Wednesday, February 10, 2016

Solar Cycle News Update - Just Can't Hide the Decline

In keeping with my every six months (more or less) update to the solar cycle progression, the latest smoothed sunspot number for the last six months.
You can see the smoothed average (blue line) is about 70% of the predicted number (red line to the right).  You can also see a decrease in the variability; the spread of the dots above and below the smoothed average.  The sun has been mostly quiet. 

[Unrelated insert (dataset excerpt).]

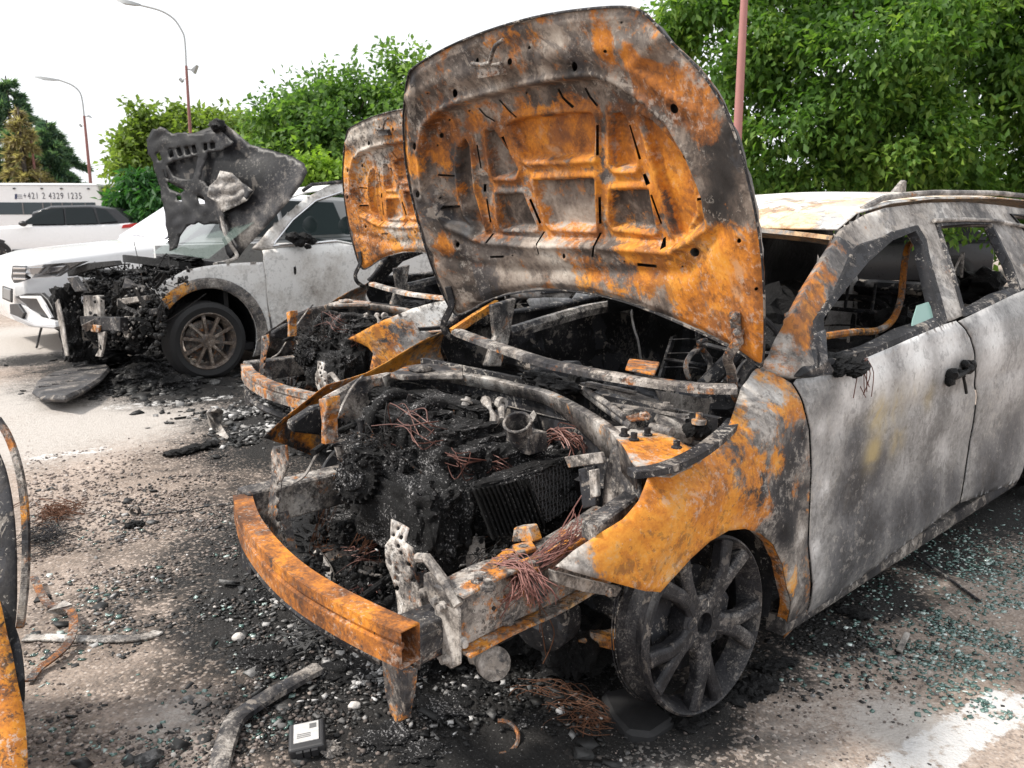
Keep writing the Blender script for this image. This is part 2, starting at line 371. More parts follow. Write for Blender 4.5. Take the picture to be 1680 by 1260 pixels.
M['suvhood'] = burnt('smoked_bonnet', .22, -.3, .9, .4, .45, speck=.3, peel=.3)

M['hood_b'] = burnt('pale_rusted_bonnet', .6, .34, 1.2, .4, .62, greys=BROWNS, rustpos=.54)
# ------------------------------------------------------------------ ground
GS = {'soot_shade': [], 'light': [], 'paint': [], 'heap': []}
def gs(k, lst):
    for x, y, r, v in lst: GS[k].append((GZ(x, y), r, v))
gs('soot_shade', [(1330, 1035, .22, 1), (1420, 975, .25, 1), (1520, 905, .3, 1), (1620, 840, .35, 1), (1680, 800, .5, 1), (700, 900, 1.15, 1.1), (900, 1130, .55, 1), (620, 1120, .5, 1), (480, 1010, .5, 1), (800, 1240, .4, .9), (1080, 1180, .3, .9), (560, 1240, .3, .55), (430, 920, .45, .62), (450, 800, .6, .5),  # leading spots paint the shadow beside the sill; the others are sooty ground
            (300, 850, .7, .3), (520, 720, 1.0, .85), (420, 690, .6, .75), (200, 880, .7, .25), (160, 1000, .4, .35), (330, 1010, .4, .45), (1250, 1090, .2, .7), (1400, 960, .35, .8), (1560, 850, .45, .7), (1680, 800, .6, .7),
            (1250, 950, .5, 1), (1500, 860, .45, .8), (1150, 1230, .35, .55), (1330, 1060, .2, .4), (1450, 1010, .2, .35), (250, 620, 1.1, .95), (180, 600, .8, .9), (330, 640, .8, .9), (60, 590, .5, .9), (420, 640, .6, .6), (560, 640, 1.2, 1), (900, 700, 2, 1), (120, 1200, .5, .3), (250, 1130, .3, .35)])
gs('light', [(1060, 1245, .22, .8), (1000, 1250, .1, .5), (1300, 1230, .3, .5), (1400, 1160, .25, .5), (-200, 480, 7, .7), (400, 440, 8, .6), (1400, 420, 9, .5), (150, 690, 1.3, .8), (60, 720, 1.0, .75), (60, 560, 2.0, 1), (30, 480, 4, 1.2), (300, 1180, .25, .6), (210, 1090, .3, .3), (1480, 1190, .22, .8), (1080, 1230, .14, .9), (1340, 1180, .25, .5), (1640, 970, .4, .4), (1480, 1080, .25, .45), (20, 660, 1.4, .8), (330, 1230, .16, .5)])  # foreground spots right of centre paint dappled sunlight; the rest is pale asphalt
gs('heap', [(880, 1150, .3, 1), (700, 1130, .22, .9), (560, 1060, .25, .8), (450, 960, .22, .8), (760, 1220, .2, .6), (1010, 1130, .2, .8), (620, 940, .5, .9), (430, 690, .35, .8), (240, 610, .5, .7), (300, 630, .3, .8), (480, 1000, .1, .6), (900, 1230, .2, .4), (1190, 1160, .12, .5)])
def seg_d(P, a, b):
    ab = b-a; t = np.clip(((P-a) @ ab)/(ab @ ab), 0, 1); return np.linalg.norm(P-a-t[:, None]*ab, axis=1), t
def ground_z(P):
    P = np.atleast_2d(P); x, y = P[:, 0], P[:, 1]
    h = np.zeros(len(P))
    for p, r, v in GS['heap']: h = np.maximum(h, v*np.exp(-(np.hypot(x-p[0], y-p[1])/r)**2))
    return h
def make_ground():
    d = [.3]
    while d[-1] < 1600: d.append(d[-1]+max(.011 if d[-1] > 1.7 else .1, (.0062 if d[-1] < 10 else .05)*d[-1]))
    d = np.array(d)
    a1 = np.linspace(-.62, .62, 560); a2 = np.linspace(.62, 2*math.pi-.62, 46)[1:-1]; a = np.concatenate([a1, a2]); n = len(a)
    D, A = np.meshgrid(d, a, indexing='ij'); P = np.stack([D*np.sin(A), D*np.cos(A)], -1).reshape(-1, 2)
    hp = ground_z(P); z = np.zeros(len(P)); near = np.where(np.hypot(P[:, 0], P[:, 1]) < 12)[0]
    for i in near:
        p = P[i]; q = Vector((p[0], p[1], 0)); f = mnoise.fractal(q*9, 1., 2.1, 3); z[i] = .003*mnoise.noise(q*1.3)+.0022*f
        if hp[i] > .02: z[i] += hp[i]*(.022+.03*max(0, mnoise.fractal(q*14, .85, 2.1, 5))+.02*max(0, mnoise.noise(q*5)))
    V = np.c_[P, z]
    i, j = np.meshgrid(np.arange(len(d)-1), np.arange(n), indexing='ij'); q = (j+1) % n
    T = np.stack([i*n+j, i*n+q, (i+1)*n+q, (i+1)*n+j], -1).reshape(-1, 4)[:, ::-1]
    Vf = np.c_[P, np.zeros(len(P))]; at = paint(Vf, {'soot_shade': GS['soot_shade'], 'light': GS['light']}); at['heap'] = np.clip(hp, 0, 1)
    pm = np.zeros(len(P))
    for p0, p1, w, s in [((1430, 1300), (1660, 1150), .05, .82), ((190, 668), (365, 652), .07, .55), ((60, 752), (165, 738), .05, .6), ((20, 770), (60, 756), .05, .3), ((400, 615), (170, 660), .03, .2)]:
        dd, tt = seg_d(P, GZ(*p0)[:2], GZ(*p1)[:2]); pm = np.maximum(pm, s*(1-smooth01((dd-w)/.05)))
    at['paint'] = pm
    t = NT('old_asphalt'); v = t.coord()
    g = t.noise(v, 2.2, 6, .6); f = t.noise(v, 28, 10, .75); vf = t.voro(v, 95); vcol = t.n('ShaderNodeTexVoronoi'); t.l(v, vcol.inputs['Vector']); vcol.inputs['Scale'].default_value = 95
    sep = t.n('ShaderNodeSeparateColor'); t.l(vcol.outputs['Color'], sep.inputs[0]); stone = sep.outputs[0]
    base = t.ramp(t.math('MULTIPLY_ADD', t.math('SUBTRACT', f, .5), 1.3, t.math('MULTIPLY_ADD', t.math('SUBTRACT', g, .5), .9, .5)), [(0, (.09, .07, .054)), (.4, (.265, .21, .172)), (.65, (.43, .35, .295)), (1, (.58, .51, .45))])
    ag = t.ramp(stone, [(0, (.1, .09, .085)), (.45, (.25, .215, .19)), (.8, (.42, .36, .32)), (1, (.62, .57, .53))])
    c = t.mix(t.math('MULTIPLY', t.sm(vf, .55, .3), .55), base, ag)
    far = t.math('MULTIPLY_ADD', t.math('SUBTRACT', f, .5), .9, t.attr('light')); c = t.mix(t.sm(far, .3, .8), c, t.mix(f, (.33, .295, .265), (.55, .52, .49)))
    S = t.math('ADD', t.math('MULTIPLY_ADD', t.attr('soot_shade'), 1.6, t.math('MULTIPLY', t.attr('light'), -.25)), t.math('MULTIPLY', t.math('SUBTRACT', t.noise(v, 6, 10, .7), .5), 1.3))
    S = t.math('MULTIPLY_ADD', t.math('SUBTRACT', f, .5), .9, S)
    ash = t.mix(t.sm(t.noise(v, 130, 3, .7), .62, .72), t.mix(f, (.004, .004, .004), (.034, .032, .031)), (.3, .29, .28))
    # pale stones still show through a thin sooty film or painted shade
    S2 = t.math('SUBTRACT', S, t.math('MULTIPLY', t.sm(stone, .74, .84), t.math('MULTIPLY', t.math('SUBTRACT', 1., t.attr('heap')), .35)))
    c = t.mix(t.sm(S2, .1, .95), c, ash)
    pn = t.math('ADD', t.attr('paint'), t.math('MULTIPLY', t.math('SUBTRACT', t.noise(v, 16, 10, .78), .5), 3.2)); c = t.mix(t.sm(pn, .5, .75), c, t.mix(f, (.42, .41, .4), (.74, .73, .72)))
    t.set(Base_Color=c, Roughness=.88); t.b.inputs['Specular IOR Level'].default_value = .3
    t.bump(t.math('ADD', t.math('MULTIPLY', f, .8), t.math('MULTIPLY', vf, -.35)), .9, .012)
    o = mesh_np('ground', V, T, t.m, attrs=at); tagit(o, kind='structure')
make_ground()
def rotm(n):
    q = rng.normal(size=(n, 4)); q /= np.linalg.norm(q, axis=1)[:, None]; w, x, y, z = q.T
    return np.stack([1-2*(y*y+z*z), 2*(x*y-z*w), 2*(x*z+y*w), 2*(x*y+z*w), 1-2*(x*x+z*z), 2*(y*z-x*w), 2*(x*z-y*w), 2*(y*z+x*w), 1-2*(x*x+y*y)], -1).reshape(n, 3, 3)
def zrot(n, tilt=.3):
    a = rng.uniform(0, 2*math.pi, n); R = np.zeros((n, 3, 3)); R[:, 0, 0] = R[:, 1, 1] = np.cos(a); R[:, 0, 1] = -np.sin(a); R[:, 1, 0] = np.sin(a); R[:, 2, 2] = 1
    tx = rng.normal(0, tilt, n); Q = np.zeros((n, 3, 3)); Q[:, 0, 0] = 1; Q[:, 1, 1] = Q[:, 2, 2] = np.cos(tx); Q[:, 1, 2] = -np.sin(tx); Q[:, 2, 1] = np.sin(tx)
    return R @ Q
def scatter(name, tv, tf, pos, scl, R, mat, label=None, kind='stuff', smooth=False, jit=.25, parent=None, dim=None):
    tv = np.asarray(tv, float); tf = np.asarray(tf); n = len(pos); k = len(tv)
    V = np.repeat(tv[None], n, 0)+rng.uniform(-jit, jit, (n, k, 3))*np.array([1, 1, .6]); V = V*np.asarray(scl)[:, None, :]; V = np.einsum('nij,nkj->nki', R, V)+pos[:, None, :]
    T = (np.arange(n)*k)[:, None, None]+tf[None]; tone = np.repeat(rng.uniform(0, 1, n)*(1 if dim is None else dim), k)
    o = mesh_np(name, V.reshape(-1, 3), T.reshape(-1, tf.shape[1]), mat, parent, smooth, attrs={'tone': tone}); tagit(o, label, None, None, kind); return o
def tone_mat(name, stops, rough=.8, spec=.4, trans=0.):
    t = NT(name); v = t.coord(); c = t.ramp(t.math('MULTIPLY_ADD', t.math('SUBTRACT', t.noise(v, 60, 4, .7), .5), .35, t.attr('tone')), stops)
    t.set(Base_Color=c, Roughness=rough, Transmission_Weight=trans); t.b.inputs['Specular IOR Level'].default_value = spec; return t.m
iv, if_ = ico(1); iv = np.array(iv); if_ = np.array(if_)
bv = np.array([(-1, -1, -1), (1, -1, -1), (1, 1, -1), (-1, 1, -1), (-1, -1, 1), (1, -1, 1), (1, 1, 1), (-1, 1, 1)], float); bf = np.array([(0, 2, 1), (0, 3, 2), (4, 5, 6), (4, 6, 7), (0, 1, 5), (0, 5, 4), (1, 2, 6), (1, 6, 5), (2, 3, 7), (2, 7, 6), (3, 0, 4), (3, 4, 7)])
def gpts(n, x0, x1, y0, y1, gauss=None):
    """ground points spread evenly over a stretch of the photo"""
    if gauss: X = rng.normal(gauss[0], gauss[2], n); Y = rng.normal(gauss[1], gauss[3], n)
    else: X = rng.uniform(x0, x1, n); Y = rng.uniform(y0, y1, n)
    Y = np.maximum(Y, 470)
    P = np.array([GZ(a, b) for a, b in zip(X, Y)]); P[:, 2] = ground_z(P)*.04; return P
def sc_(n, lo, hi, flat=1.): s = np.exp(rng.uniform(math.log(lo), math.log(hi), n)); return np.stack([s*rng.uniform(.7, 1.2, n), s*rng.uniform(.6, 1, n), s*flat*rng.uniform(.5, 1, n)], 1)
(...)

Last August, I also ran the planetary A index value; a measure of geomagnetic activity, so let me refresh this.
You can see that the geomagnetic activity has continued increasing over the last six months.  To update what I said last time, I can't say I understand that increase, but the "tribal knowledge" in amateur radio circles is that geomagnetic disturbances tend to be more common in the declining years of a sunspot cycle.  The previous cycle (cycle 23) peaked at the end of 2002; and storming increased until mid '2004 (that peak at the end of '04 was the largest solar flare observed in the satellite era).  The current Ap levels (Planetary A-Index) are higher than any time since early '05."   Let me add that I've taken advantage of my increased free time in the last month to try to make contact with some rather exotic ham radio locations, and I've noticed the effects of these geomagnetic disturbances.

And to quote myself even more:
As I've posted before, this is the weakest solar cycle in 100 years, which means no living solar scientist has seen a cycle this weak, and our records of what the sun was doing back then are more sparse than what's available now.  Since no living scientist has seen a cycle this weak, expect all predictions to be even less accurate than usual.
My interest in solar activity grew out of the shortwave radio listening hobby I started when I was about 13 years old.  That was in the cycle right after the strongest one on record, the peak from the late 50s.  Solar activity acts to increase the density of the ionosphere, which raises the frequency at which radio waves are bent back to Earth.  Following the highest frequency that will propagate between two points, the Maximum Usable Frequency or MUF, is generally the way to hear (or talk with) the most distant points with the lowest loss of signal.  It's only in the last 20 years or so has it seemed that the solar cycle might affect things like our food supply, and life in general.


  1. Yeah, this cycle was a real bust.

    I always get quite a chuckle out of the Ham "experts" out there who claim every upcoming cycle will be "BIGGER Than Cycle 19!!!!!" using various "prediction" methods like the "odd-even year method", and other arcane chicken-bone throwing techniques.

    Makes me wonder if I should get that new radio I've had my eye on or not.......

  2. Looking at the "Big Picture", shouldn't the Solar Cycles, over all, be subject to the Second Law of Thermodynamics? We can only "see" a very small fraction of the total, but still ...

    1. I'm sure the sun is subject to the second law; nothing has been found exempt from it, yet. But that's a really big system (as you say), and I'm not sure I'd know how to spot it.

      The sun burns out eventually, right? At that point, entropy conquers all. I don't think any significant run down in energy has happened over all of human history.